Spain v Australia: comparing international aid budgets

Guest writer: Celeste Ward

Spain’s commitment to increasing it’s foreign aid in the 2000s was incredible. Spain was itself a recipient of international aid until the late 1970s before becoming the worlds sixth largest bilateral aid donor, increasing it’s aid from less than $2 billion to almost $7 billion in only six years.

In crossing this boundary, from aid receiver to giver, Spain entered a period of prosperity. The country secured a status and place in ‘The west,’ strengthened its links with Latin America and established new connections with Sub Saharan Africa. In 2004, 21% of Spain’s gross bilateral aid went to Africa, this rose to 27% in 2008, but Latin America received the majority; with 44% in 2004 and 49% in 2008.

Spain followed international trends for budgetary and programming aid, specifically focusing on the fight against hunger as outlined in the millennium development goals (MDGs) developed by the UN. The Organisation for Economic Cooperation and Development (OECD) praised Spain for “remarkable progress” in improving both the quantity and quality of it’s aid, but said it could ensure greater impact by giving to fewer countries and focusing on their poorest people.

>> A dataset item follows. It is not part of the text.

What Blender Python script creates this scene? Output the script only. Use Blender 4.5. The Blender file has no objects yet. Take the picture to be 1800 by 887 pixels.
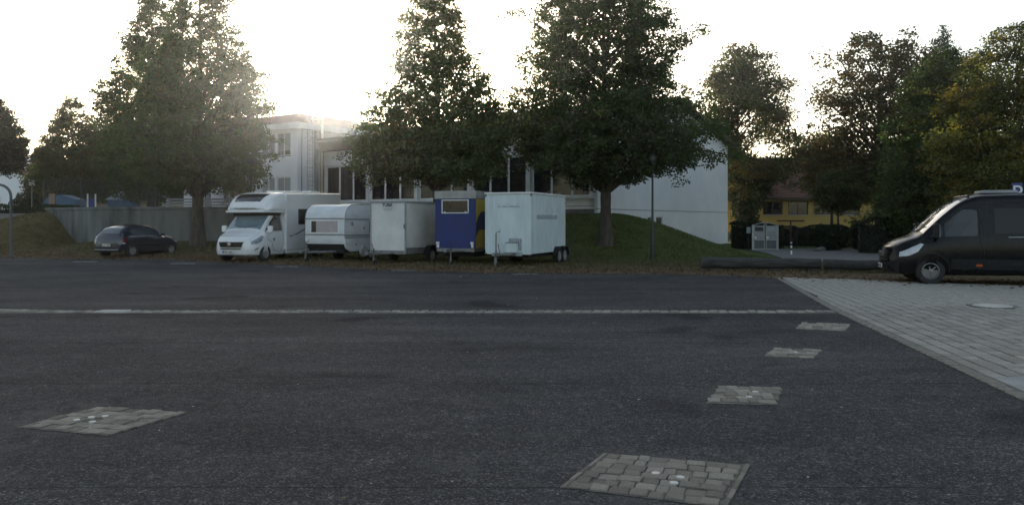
import bpy, bmesh, math, random
import numpy as np
from mathutils import Vector, Matrix
random.seed(7)
rng = np.random.default_rng(7)
sc = bpy.context.scene
C = sc.collection
R = math.radians

# ------------------------------------------------------------------ camera, sky, sun, exposure
CAM_H = 1.6
cd = bpy.data.cameras.new("camera")
cam = bpy.data.objects.new("camera", cd)
C.objects.link(cam)
cam.location = (0, 0, CAM_H)
cam.rotation_euler = (R(90), 0, 0)
cd.sensor_width = 36
cd.lens = 28
cd.shift_y = -53.5 / 1800
cd.clip_start = 0.05
cd.clip_end = 6000
sc.camera = cam

SUN_AZ, SUN_EL = R(-9.8), R(8.0)          # azimuth from +Y towards +X
w = bpy.data.worlds.new("World")
sc.world = w
w.use_nodes = True
nt = w.node_tree
nt.nodes.clear()
sky = nt.nodes.new("ShaderNodeTexSky")
sky.sky_type = 'NISHITA'
sky.sun_disc = False
sky.sun_elevation = SUN_EL
sky.sun_rotation = SUN_AZ
sky.altitude = 300
sky.air_density = 1.0
sky.dust_density = 2.2
sky.ozone_density = 1.0
bg = nt.nodes.new("ShaderNodeBackground")
bg.inputs[1].default_value = 0.12
wo = nt.nodes.new("ShaderNodeOutputWorld")
# thin high cloud veil over the whole sky: whitens the blue evenly, a little streaky
tc = nt.nodes.new("ShaderNodeTexCoord")
mp = nt.nodes.new("ShaderNodeMapping")
mp.inputs['Scale'].default_value = (1.5, 1.5, 6)
nz = nt.nodes.new("ShaderNodeTexNoise")
nz.inputs['Scale'].default_value = 1.6
nz.inputs['Detail'].default_value = 6
rp = nt.nodes.new("ShaderNodeMapRange")
rp.inputs[1].default_value = 0.3
rp.inputs[2].default_value = 0.75
rp.inputs[3].default_value = 0.12
rp.inputs[4].default_value = 0.36
hs = nt.nodes.new("ShaderNodeHueSaturation")
hs.inputs['Saturation'].default_value = 0.12
hs.inputs['Value'].default_value = 1.5
mx = nt.nodes.new("ShaderNodeMixRGB")
L = nt.links.new
L(tc.outputs['Generated'], mp.inputs['Vector'])
L(mp.outputs[0], nz.inputs['Vector'])
L(nz.outputs[0], rp.inputs[0])
L(rp.outputs[0], mx.inputs[0])
L(sky.outputs[0], mx.inputs[1])
L(sky.outputs[0], hs.inputs['Color'])
L(hs.outputs[0], mx.inputs[2])
L(mx.outputs[0], bg.inputs[0])
L(bg.outputs[0], wo.inputs[0])

sd = bpy.data.lights.new("sun", 'SUN')
sd.energy = 2.5
sd.angle = R(0.53)
sd.color = (1.0, 0.92, 0.80)
sun = bpy.data.objects.new("sun", sd)
C.objects.link(sun)
sun_dir = Vector((math.sin(SUN_AZ) * math.cos(SUN_EL), math.cos(SUN_AZ) * math.cos(SUN_EL), math.sin(SUN_EL)))
sun.rotation_euler = (-sun_dir).to_track_quat('-Z', 'Y').to_euler()
sun.location = sun_dir * 200

sc.view_settings.view_transform = 'Standard'
sc.view_settings.look = 'None'
sc.view_settings.exposure = 1.38
sc.view_settings.gamma = 1.0
sc.cycles.max_bounces = 6
sc.cycles.diffuse_bounces = 3
sc.cycles.glossy_bounces = 3
sc.cycles.transmission_bounces = 4
sc.cycles.transparent_max_bounces = 6

# ------------------------------------------------------------------ photo -> place helpers
F = 1400.0
def W(px, py, Y):
    return Vector(((px - 900) / F * Y, Y, CAM_H + (390 - py) / F * Y))
def G(px, py):
    Y = CAM_H * F / (py - 390)
    return Vector(((px - 900) / F * Y, Y, 0))

# ------------------------------------------------------------------ materials
def mat(name, c1, c2=None, scale=4, rough=0.6, bump=0.0, bscale=None, metal=0.0, spec=0.5, coat=0.0,
        rand=0.0, detail=5, stretch=(1, 1, 1), lo=0.35, hi=0.65):
    m = bpy.data.materials.new(name)
    m.use_nodes = True
    n = m.node_tree.nodes
    l = m.node_tree.links.new
    b = n["Principled BSDF"]
    b.inputs['Roughness'].default_value = rough
    b.inputs['Metallic'].default_value = metal
    b.inputs['Specular IOR Level'].default_value = spec
    b.inputs['Coat Weight'].default_value = coat
    c2 = c2 or tuple(x * 0.8 for x in c1)
    t = n.new("ShaderNodeTexCoord")
    mpn = n.new("ShaderNodeMapping")
    mpn.inputs['Scale'].default_value = stretch
    l(t.outputs['Object'], mpn.inputs[0])
    vec = mpn.outputs[0]
    oi = n.new("ShaderNodeObjectInfo")
    if rand:
        vm = n.new("ShaderNodeVectorMath")
        vm.operation = 'MULTIPLY_ADD'
        vm.inputs[1].default_value = (37, 53, 71)
        l(oi.outputs['Random'], vm.inputs[0])
        l(vec, vm.inputs[2])
        vec = vm.outputs[0]
    nz = n.new("ShaderNodeTexNoise")
    nz.inputs['Scale'].default_value = scale
    nz.inputs['Detail'].default_value = detail
    nz.inputs['Roughness'].default_value = 0.6
    l(vec, nz.inputs['Vector'])
    mr = n.new("ShaderNodeMapRange")
    mr.inputs[1].default_value = lo
    mr.inputs[2].default_value = hi
    l(nz.outputs[0], mr.inputs[0])
    mxn = n.new("ShaderNodeMixRGB")
    mxn.inputs[1].default_value = (*c1, 1)
    mxn.inputs[2].default_value = (*c2, 1)
    l(mr.outputs[0], mxn.inputs[0])
    col = mxn.outputs[0]
    if rand:
        hv = n.new("ShaderNodeHueSaturation")
        mv = n.new("ShaderNodeMapRange")
        mv.inputs[3].default_value = 1 - rand
        mv.inputs[4].default_value = 1 + rand
        l(oi.outputs['Random'], mv.inputs[0])
        l(mv.outputs[0], hv.inputs['Value'])
        l(col, hv.inputs['Color'])
        col = hv.outputs[0]
    l(col, b.inputs['Base Color'])
    if bump:
        nb = n.new("ShaderNodeTexNoise")
        nb.inputs['Scale'].default_value = bscale or scale * 6
        nb.inputs['Detail'].default_value = 4
        l(vec, nb.inputs['Vector'])
        bp = n.new("ShaderNodeBump")
        bp.inputs['Strength'].default_value = bump
        bp.inputs['Distance'].default_value = 0.02
        l(nb.outputs[0], bp.inputs['Height'])
        l(bp.outputs[0], b.inputs['Normal'])
    return m

def leaf_mat(name, trans=0.4):
    m = bpy.data.materials.new(name)
    m.use_nodes = True
    n = m.node_tree.nodes
    l = m.node_tree.links.new
    n.clear()
    at = n.new("ShaderNodeAttribute")
    at.attribute_name = "tint"
    d = n.new("ShaderNodeBsdfDiffuse")
    t = n.new("ShaderNodeBsdfTranslucent")
    g = n.new("ShaderNodeBsdfGlossy")
    g.inputs['Roughness'].default_value = 0.45
    ms = n.new("ShaderNodeMixShader")
    ms.inputs[0].default_value = trans
    m2 = n.new("ShaderNodeMixShader")
    m2.inputs[0].default_value = 0.03
    o = n.new("ShaderNodeOutputMaterial")
    hv = n.new("ShaderNodeHueSaturation")
    hv.inputs['Value'].default_value = 1.5
    hv.inputs['Saturation'].default_value = 1.1
    l(at.outputs['Color'], d.inputs[0])
    l(at.outputs['Color'], hv.inputs['Color'])
    l(hv.outputs[0], t.inputs[0])
    l(d.outputs[0], ms.inputs[1])
    l(t.outputs[0], ms.inputs[2])
    l(ms.outputs[0], m2.inputs[1])
    l(g.outputs[0], m2.inputs[2])
    l(m2.outputs[0], o.inputs[0])
    return m

def asphalt_mat():
    m = bpy.data.materials.new("asphalt")
    m.use_nodes = True
    n = m.node_tree.nodes
    l = m.node_tree.links.new
    b = n["Principled BSDF"]
    t = n.new("ShaderNodeTexCoord")
    def noise(scale, detail, st=(1, 1, 1)):
        mp_ = n.new("ShaderNodeMapping")
        mp_.inputs['Scale'].default_value = st
        l(t.outputs['Object'], mp_.inputs[0])
        z = n.new("ShaderNodeTexNoise")
        z.inputs['Scale'].default_value = scale
        z.inputs['Detail'].default_value = detail
        z.inputs['Roughness'].default_value = 0.62
        l(mp_.outputs[0], z.inputs['Vector'])
        return z.outputs[0]
    def ramp(fac, pts):
        r = n.new("ShaderNodeValToRGB")
        e = r.color_ramp.elements
        e[0].position, e[0].color = pts[0][0], (*pts[0][1], 1)
        e[1].position, e[1].color = pts[1][0], (*pts[1][1], 1)
        for p, c in pts[2:]:
            q = e.new(p)
            q.color = (*c, 1)
        l(fac, r.inputs[0])
        return r.outputs[0]
    def mixn(mode, fac, a, c):
        x = n.new("ShaderNodeMixRGB")
        x.blend_type = mode
        if isinstance(fac, float):
            x.inputs[0].default_value = fac
        else:
            l(fac, x.inputs[0])
        l(a, x.inputs[1])
        l(c, x.inputs[2])
        return x.outputs[0]
    base = ramp(noise(0.35, 6, (1, 1.6, 1)), [(0.3, (0.047, 0.047, 0.049)), (0.7, (0.081, 0.080, 0.080))])
    big = ramp(noise(0.09, 3, (0.6, 1.8, 1)), [(0.35, (0.76, 0.77, 0.80)), (0.65, (1.2, 1.18, 1.15))])
    base = mixn('MULTIPLY', 1.0, base, big)
    # rolled lanes seen as faint streaks and open joints across the lot
    vo = n.new("ShaderNodeTexVoronoi")
    vo.inputs['Scale'].default_value = 95
    l(t.outputs['Object'], vo.inputs['Vector'])
    sep = n.new("ShaderNodeSeparateColor")
    l(vo.outputs['Color'], sep.inputs[0])
    chip = ramp(sep.outputs[0], [(0.0, (0.45, 0.45, 0.46)), (0.55, (0.95, 0.95, 0.95)), (0.86, (1.25, 1.24, 1.22)), (0.97, (2.7, 2.6, 2.5))])
    base = mixn('MULTIPLY', 1.0, base, chip)
    vo2 = n.new("ShaderNodeTexVoronoi")
    vo2.inputs['Scale'].default_value = 22
    l(t.outputs['Object'], vo2.inputs['Vector'])
    sep2 = n.new("ShaderNodeSeparateColor")
    l(vo2.outputs['Color'], sep2.inputs[0])
    chip2 = ramp(sep2.outputs[0], [(0.0, (0.82, 0.82, 0.84)), (0.9, (1.08, 1.08, 1.06)), (0.985, (1.5, 1.45, 1.4))])
    base = mixn('MULTIPLY', 1.0, base, chip2)
    oil = ramp(noise(0.55, 2), [(0.30, (0.55, 0.55, 0.56)), (0.40, (1, 1, 1))])
    base = mixn('MULTIPLY', 1.0, base, oil)
    streak = ramp(noise(0.9, 5, (0.12, 1.6, 1)), [(0.35, (0.86, 0.86, 0.87)), (0.65, (1.14, 1.13, 1.12))])
    base = mixn('MULTIPLY', 1.0, base, streak)
    dust = ramp(noise(1.3, 8), [(0.56, (0, 0, 0)), (0.75, (0.6, 0.6, 0.6))])
    dcol = n.new("ShaderNodeRGB")
    dcol.outputs[0].default_value = (0.105, 0.10, 0.093, 1)
    base = mixn('MIX', dust, base, dcol.outputs[0])
    # sand and dust washed out of the cobbled squares onto the tarmac round them
    wash = noise(3.5, 7)
    for cx_, cy_, rad_ in ((0.88, 4.88, 1.0), (2.10, 7.15, 0.75), (-3.55, 6.45, 1.15), (3.45, 9.7, 0.8), (4.75, 12.2, 0.9)):
        dv = n.new("ShaderNodeVectorMath"); dv.operation = 'DISTANCE'
        l(t.outputs['Object'], dv.inputs[0]); dv.inputs[1].default_value = (cx_, cy_, 0)
        df = n.new("ShaderNodeMapRange")
        df.inputs[1].default_value = rad_; df.inputs[2].default_value = rad_ * 0.45
        l(dv.outputs['Value'], df.inputs[0])
        dm = n.new("ShaderNodeMath"); dm.operation = 'MULTIPLY'
        l(df.outputs[0], dm.inputs[0])
        l(ramp(wash, [(0.42, (0, 0, 0)), (0.68, (0.75, 0.75, 0.75))]), dm.inputs[1])
        base = mixn('MIX', dm.outputs[0], base, dcol.outputs[0])
    # paving joints (two passes of the paver met here)
    sx = n.new("ShaderNodeSeparateXYZ")
    l(t.outputs['Object'], sx.inputs[0])
    wob = n.new("ShaderNodeMath")
    wob.operation = 'MULTIPLY_ADD'
    l(noise(2.0, 5), wob.inputs[0])
    wob.inputs[1].default_value = 0.10
    l(sx.outputs['Y'], wob.inputs[2])
    def joint(y0, wd):
        a = n.new("ShaderNodeMath"); a.operation = 'SUBTRACT'
        l(wob.outputs[0], a.inputs[0]); a.inputs[1].default_value = y0
        c = n.new("ShaderNodeMath"); c.operation = 'ABSOLUTE'
        l(a.outputs[0], c.inputs[0])
        d = n.new("ShaderNodeMath"); d.operation = 'LESS_THAN'
        l(c.outputs[0], d.inputs[0]); d.inputs[1].default_value = wd
        return d.outputs[0]
    dk = n.new("ShaderNodeRGB")
    dk.outputs[0].default_value = (0.014, 0.014, 0.015, 1)
    for y0, wd in ((7.95, 0.012), (4.86, 0.008), (10.6, 0.012)):
        jf = n.new("ShaderNodeMath"); jf.operation = 'MULTIPLY'
        l(joint(y0, wd), jf.inputs[0])
        l(ramp(noise(0.8, 3), [(0.4, (0, 0, 0)), (0.55, (0.8, 0.8, 0.8))]), jf.inputs[1])
        base = mixn('MIX', jf.outputs[0], base, dk.outputs[0])
    l(base, b.inputs['Base Color'])
    b.inputs['Roughness'].default_value = 0.9
    b.inputs['Specular IOR Level'].default_value = 0.06
    bp = n.new("ShaderNodeBump")
    bp.inputs['Strength'].default_value = 0.6
    bp.inputs['Distance'].default_value = 0.006
    l(vo.outputs['Distance'], bp.inputs['Height'])
    l(bp.outputs[0], b.inputs['Normal'])
    return m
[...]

When the global economic crisis hit, foreign aid was cut drastically in many countries – Spain fell to just over $4 billion in 2011 and is currently sitting at less than $2.5 billion. Comparatively, while Spain decreased foreign aid by almost 50% in 2012, Australia increased aid by 9.1%.

In 2013, Spain made the valiant effort to increase aid by 3.7% due to debt relief operations in Sub Saharan Africa, while Australia decreased by 4.5% as it delayed expenditure due to reprioritisation of its aid program to focus on the Indo-Pacific region. Australia’s aid remained stable and on track for an estimated expenditure of $5 billion in 2013-14. However, in 2014 both Australia and Spain were among the countries with the greatest decline in aid – $5.51 billion and $2.48 billion respectively.

The Abbott government’s foreign aid budget cuts of $11.7 billion are the biggest ever implemented in Australia, representing a third of all cuts made in last years budget. The cuts will continue until 2016-17, by which time aid will be 33% less than it was relative to Labors final year of aid spending in 2012-13.

While Australia will remain the 10th largest donor in the OECD in 2015-16, we will drop from 13th to 19th in the level of generosity compared to other industrial nations. This is measured by the ratio of how much aid we give divided by how rich we are (GNI). The highest we have reached in recent years is 0.35% in 2012-13. We are currently at 0.32% and by 2016-17 we will drop to 0.22% – the lowest index ever reached. To put that in context, Sweden gives 1.1% and the UK brought in laws to ensure a foreign aid budget of at least 0.7% – the UN target.

One optimistic outlook of the resulting cuts in foreign aid is the opportunity and necessity for innovative and targeted sustainable development. Spain has been leading the way during this time of austerity by rethinking and efficiently managing aid strategies.

The Spanish government is focusing on the full range of ways in which the country impacts positively or negatively on development efforts. A potential new strategy, as presented by the CIECODE, highlighted the importance of considering multiple issues and their interrelation with foreign aid, rather than focusing on development alone as a separate and isolated entity.

Additionally, the OECD identified the risk of losing public backing in the current economic crisis back in 2012 and unfortunately, in both Spain and Australia these drastic cuts in foreign aid have not created public backlash or outrage. In fact, polls suggested slashing foreign aid was the most widely supported measure of a generally unpopular budget – even among Greens voters. Thus “raising awareness and fostering a culture of global solidarity are priorities in the current masterplan [for development]” of the OECD.

What now for Australia?

Australian Aid groups have launched The Campaign for Australian Aid which is an alliance of organisations and individuals rallying to support continued and increased investment in international aid. Save Australian Aid – sponsored by the charity foundation of Microsoft billionaire Bill Gates to raise public awareness on the significance of foreign aid.

Creating new era of foreign aid and sustainable development and the formation of an effective public communications strategy are two areas that Australia can focus on – in light of these deep cuts.

Reducing foreign aid is not only a question of solidarity, it’s also a matter of how this affects the way we are perceived by the rest of the world. 22 cents of every $100 of national income to foreign aid – half of what the coalition government spent 40 years ago – will damage our relations abroad and undermine our national interest.

What do you think?

Should Australia increase our commitment to international aid?
Should we adopt a minimum / target?
How have other countries changed their foreign aid budgets in times of uncertainty and financial stress?